George Eliot’s most famous doorstop Middlemarch is getting a lot of love these days. The Paris Review featured a panorama of its sprawling plot. Then came its retelling via Facebook. Both seem great, innovative ways to reanimate the novel. Eliot’s fusty arch-pedant Casaubon would undoubtedly have disapproved.

And yet, I watch this mini-revival as if through the wrong end of a telescope. It all seems distant, unexciting. You see, when I hear or read the name Middlemarch, something strange happens. My ears fill with cloth. A fugue possesses my mind. I twitch. I become distracted. A force field keeps me at arms length. You may have similar reactions to certain books – an inability to engage with something that everyone agrees is great. I can trace this Middlemarch dissonance back to the year 1997. Reader, I studied it at school. Education killed it.

Don’t get me wrong. If it weren’t for the Northern Irish education system I wouldn’t have been reading and loving Shakespeare, To Kill A Mocking Bird, The Crucible, Philip Larkin, Dickens or W.B. Yeats by the time I was 16. For that I am eternally grateful.

But somehow Middlemarch didn’t set fire to our adolescent minds. It became the albatross that all English students carried. Initially it was because of its size – when you are 16, large books equal dull. But once we started reading, its massive canvas and lugubrious pacing made it appear infinitely more daunting. We wanted drama, executions, sex. Instead we got a satirical send-up of provincial Georgian life. The only cause of death was old-age, all romance was chaste, and the historical tumult of the time was cruelly missing. Middlemarch committed the most heinous of crimes to a teenager – it was boring. The few fellow students who professed they actually liked it were shunned and mocked. Even the bookish can bully.

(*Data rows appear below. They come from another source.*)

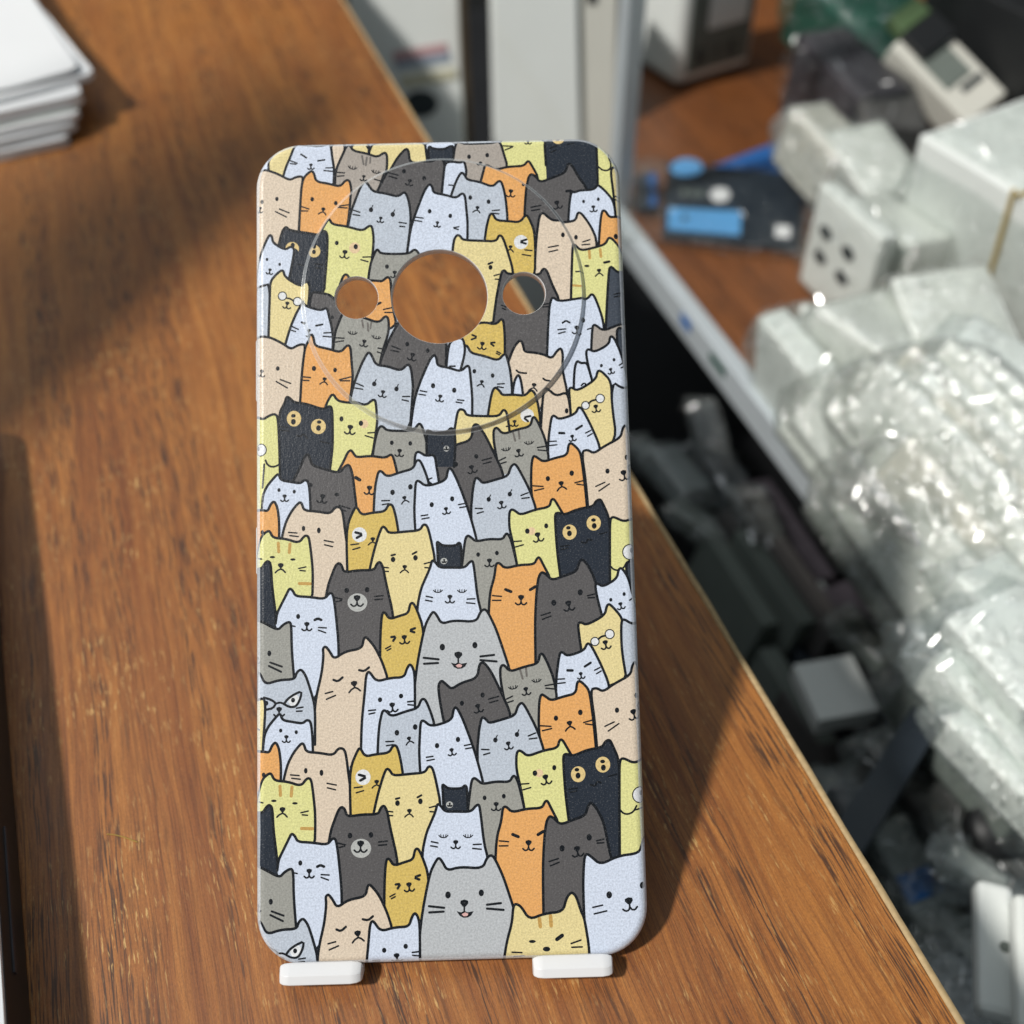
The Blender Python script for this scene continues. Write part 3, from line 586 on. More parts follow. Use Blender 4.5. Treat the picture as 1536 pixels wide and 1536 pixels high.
M_BLACK = plain('matt_black', (.012, .013, .014), .5, .4, 0, .3)
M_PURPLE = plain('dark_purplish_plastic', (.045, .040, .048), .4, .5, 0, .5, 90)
M_GREEN = plain('dark_green_plastic', (.020, .075, .055), .3, .5, 0, .6, 70)
M_TEAL = plain('teal_plastic', (.10, .16, .07), .4, .5, 0, .2)
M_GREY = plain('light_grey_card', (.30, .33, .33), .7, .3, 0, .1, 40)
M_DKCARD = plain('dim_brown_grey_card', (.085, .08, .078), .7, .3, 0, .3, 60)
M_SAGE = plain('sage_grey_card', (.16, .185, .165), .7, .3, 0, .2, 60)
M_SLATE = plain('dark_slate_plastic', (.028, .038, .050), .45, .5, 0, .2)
M_CREAM = plain('cream_card', (.66, .65, .58), .7, .3, 0, .06, 30)
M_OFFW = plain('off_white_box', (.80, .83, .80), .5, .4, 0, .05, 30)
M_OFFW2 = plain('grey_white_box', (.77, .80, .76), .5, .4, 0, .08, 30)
M_BLUE = plain('blue_card', (.025, .12, .36), .4, .5, 0, .2)
M_LBLUE = plain('light_blue_print', (.12, .38, .72), .4, .5, 0, .1)
M_NAVY = plain('navy_card', (.012, .020, .032), .35, .5, 0, .3)
M_INKD = plain('dark_print', (.03, .04, .045), .6, .3, 0, .2)
M_RUBBER = plain('yellow_rubber', (.42, .29, .05), .5, .4, 0, .2)
M_RED = plain('faded_red_print', (.52, .32, .33), .7, .3, 0, .2)
M_BROWN = plain('brown_strip', (.10, .07, .04), .6, .4, 0, .3)
def film_material(name, tint, milk, gl, rough=.15, ridge=.35):
    m, nt, b, o = mat(name); L = nt.links
    nt.nodes.remove(b)
    tr = N(nt, 'ShaderNodeBsdfTransparent', Color=(.96, .97, .96, 1))
    gs = N(nt, 'ShaderNodeBsdfGlossy', Color=(1, 1, 1, 1), Roughness=rough)
    df = N(nt, 'ShaderNodeBsdfDiffuse', Color=(*tint, 1)); tl = N(nt, 'ShaderNodeBsdfTranslucent', Color=(*tint, 1))
    mk = N(nt, 'ShaderNodeMixShader', Fac=.5); L.new(df.outputs[0], mk.inputs[1]); L.new(tl.outputs[0], mk.inputs[2])
    v = noise(nt, coords(nt), 60, 4, .6); vr = ramp(nt, v, [(.35, (milk*.4,)*3), (.7, (milk*1.5,)*3)])
    a = N(nt, 'ShaderNodeMixShader'); L.new(vr, a.inputs[0]); L.new(tr.outputs[0], a.inputs[1]); L.new(mk.outputs[0], a.inputs[2])
    n1 = noise(nt, coords(nt), 95, 4, .65, .6); n2 = noise(nt, coords(nt), 210, 2, .6)
    ad = N(nt, 'ShaderNodeMath', _operation='MULTIPLY_ADD'); ad.inputs[1].default_value = .6; L.new(n2, ad.inputs[0]); L.new(n1, ad.inputs[2])
    bp = N(nt, 'ShaderNodeBump', Strength=1.0, Distance=.003); L.new(ad.outputs[0], bp.inputs['Height']); L.new(bp.outputs[0], gs.inputs['Normal'])
    fr = N(nt, 'ShaderNodeLayerWeight', Blend=.35); L.new(bp.outputs[0], fr.inputs['Normal']); mu = N(nt, 'ShaderNodeMath', _operation='MULTIPLY_ADD'); mu.inputs[1].default_value = .20; mu.inputs[2].default_value = gl
    L.new(fr.outputs['Fresnel'], mu.inputs[0])
    f = N(nt, 'ShaderNodeMixShader'); L.new(mu.outputs[0], f.inputs[0]); L.new(a.outputs[0], f.inputs[1]); L.new(gs.outputs[0], f.inputs[2])
    # sharp crinkle ridges that catch the light
    rn = noise(nt, coords(nt), 40, 3, .6, 1.5); ra = N(nt, 'ShaderNodeMath', _operation='SUBTRACT'); ra.inputs[1].default_value = .5; L.new(rn, ra.inputs[0])
    rb = N(nt, 'ShaderNodeMath', _operation='ABSOLUTE'); L.new(ra.outputs[0], rb.inputs[0])
    rm = ramp(nt, rb.outputs[0], [(0, (1, 1, 1)), (.011, (0, 0, 0))])
    g2 = N(nt, 'ShaderNodeBsdfGlossy', Color=(1, 1, 1, 1), Roughness=.20)
    bp2 = N(nt, 'ShaderNodeBump', Strength=1.0, Distance=.010); L.new(n2, bp2.inputs['Height']); L.new(bp2.outputs[0], g2.inputs['Normal'])
    rk = N(nt, 'ShaderNodeMath', _operation='MULTIPLY'); rk.inputs[1].default_value = ridge; L.new(rm, rk.inputs[0])
    f2 = N(nt, 'ShaderNodeMixShader'); L.new(rk.outputs[0], f2.inputs[0]); L.new(f.outputs[0], f2.inputs[1]); L.new(g2.outputs[0], f2.inputs[2])
    L.new(f2.outputs[0], o.inputs[0]); return m
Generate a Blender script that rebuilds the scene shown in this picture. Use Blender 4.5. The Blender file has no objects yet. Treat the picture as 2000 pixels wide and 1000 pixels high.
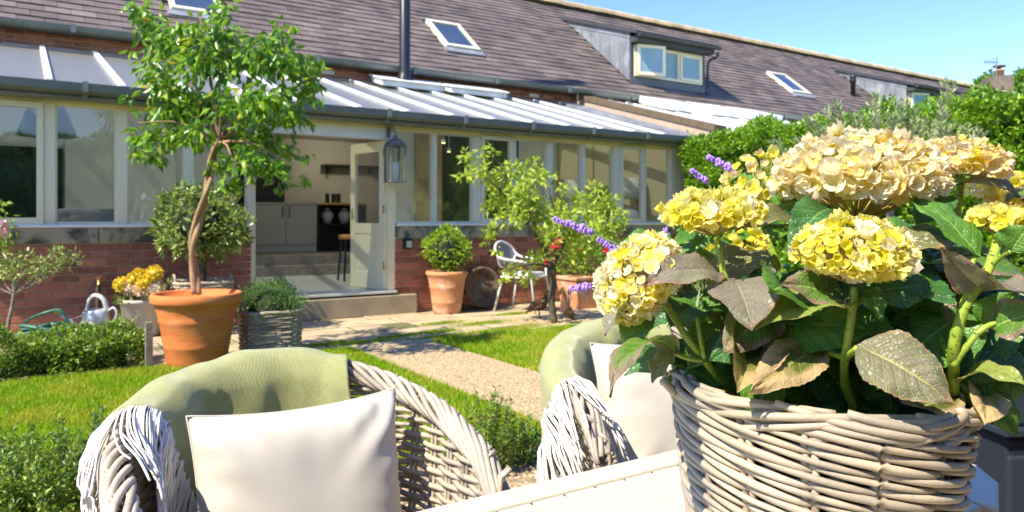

Over two years we studied it, bled it dry, sucked what marrow there was out of it. By the time of the exam our essays on the folly of Casaubon’s work The Key To All Mythologies were learned joylessly by rote. Aged 18, I consigned Middlemarch into the mental folder marked ‘necessary evils of this world,’ alongside removal of wisdom teeth, having to hang up your uniform after school, rugby training on a wet Saturday morning in January, and realising the girls you fancy will always like the school bully much more than you.

And there it has stayed. When I hear that Julian Barnes and Martin Amis, two writers I like, proclaim Middlemarch to be the best book written in the English language, it seems like they’re talking about a different novel to the one that turned my English classes grey. Maybe Virginia Woolf was right. She was a huge fan, describing it as “the magnificent book that, with all its imperfections, is one of the few English novels written for grown-up people.”

Grown-up people is right. I met Middlemarch too early. It’s like when you take a gulp of soup before it has cooled down, burn your tongue, and are unable to taste the rest of the bowl. I frazzled my palate on Middlemarch. I was under-prepared both as a person and a reader. It’s nice to think the education system thought otherwise, but it was wrong. I am sure this is not an isolated incident. What great books did you burn your tongue on by having to study them at school?